A Path From Architecture to Film


Interview with Ludovica Ferrario.

You graduated from architecture. How did you get involved in film industry and this kind of art?

I wasn’t an architect yet when I got involved in movies. I was studying architecture, and as we always say it was by chance but, to be honest, it wasn’t. I met a woman who worked as a set dresser in opera; she also did some work in Zeffirellis’ Tea with Mussolini. She occasionally asked me ‘Why don’t you come since you are a student of architecture and give me a hand with some taking of measurements?’ I started with her and never stopped. I studied architecture for a couple of hours in the morning then followed the preparations of the movie where I had a chance to be a trainee.

What made you to fall in love with such work?

I’ve always had an interest in the space and psychology, and as an architect there was always something missing which I could find in the moving images. It is the fact of building a world which is a story on screen, and which makes them incredible. I must say that if I think of the moments that I like the most is when I sit on a chair of a cinema. Even before the movie starts, it is already something magical.

You mentioned the importance of the light many times during your lecture. Why is it so important to you?

There is no architecture and there is no shape if there is no light. Emptiness and proportions are given by light. Light is very important to me because it is very important to do with a space. There is no architecture, no object with no light and light is a mood, it’s an atmosphere. So we cannot describe what is happening and what the feelings of our character without light.

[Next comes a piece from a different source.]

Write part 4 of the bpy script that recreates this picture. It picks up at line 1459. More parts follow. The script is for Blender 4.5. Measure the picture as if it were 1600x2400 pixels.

I assume you use plenty of sketches during your work. Do you make a storyboard as well?

In case of Paolo Sorrentino, he precisely knows how he wants to describe and how he wants to shoot a scene. There is, nevertheless, never a storyboard that he does or shares with us; it is something which is a work in process in his head. It highly depends on the director. We usually do not work with storyboards, basically because we work with preparing 260-degrees-situation on set which means there is no necessity to pre-visualise this unless it has to do with something that production considers as a cost. I don’t know how to draw well but I think I have an instinct of drawing something that we are seeking for. It sometimes can be colour or an image, so it is not necessarily the real design of the set. I am very glad to have great team that helps me with that, either with drawing the digital image on computer or drawing by hand.

During your lecture you said that you like working in existing space, not in the studio. Why? Is it more challenging for you?

It is becoming more challenging for me to work in the studio because I need to work there from scratch on stage, and it is more difficult to achieve an effect of a place to look like it was there. It is different in the existing space because I don’t want to show there too much evidence of my presence, unless it is asked from the narration or from the script. This is my architecture background which naturalizes it for me to work in a real space rather than on the stage. Nonetheless, the creative process is such changeable so answers which I gave today may not be true tomorrow. The Young Pope gave me a chance to play with a part of myself which I didn’t know before.

Did your study in architecture help you somehow in the work that you are doing nowadays?

Absolutely yes, it helped me as the method that has to do with proportions and with the research to find the locations. It gave me an approach to design which obviously is good, and necessary even in the production designing.

What are your plans for the nearest future? Do you want to do the same things that you are doing now or you want to try something extraordinary?

I think that extraordinary thing of every single one of us is that we never think to which extent we can build a relation to different things which give us a potential of working with another part of us. So I strongly believe that everyone should change work every ten years if he or she has a chance to work long enough to say: ‘I have done this for a while’. You can change your work for something that might give you a different perspective of what you have already done. In the future, I’d love to work in 3D and continue my research of connection between the space and psychology.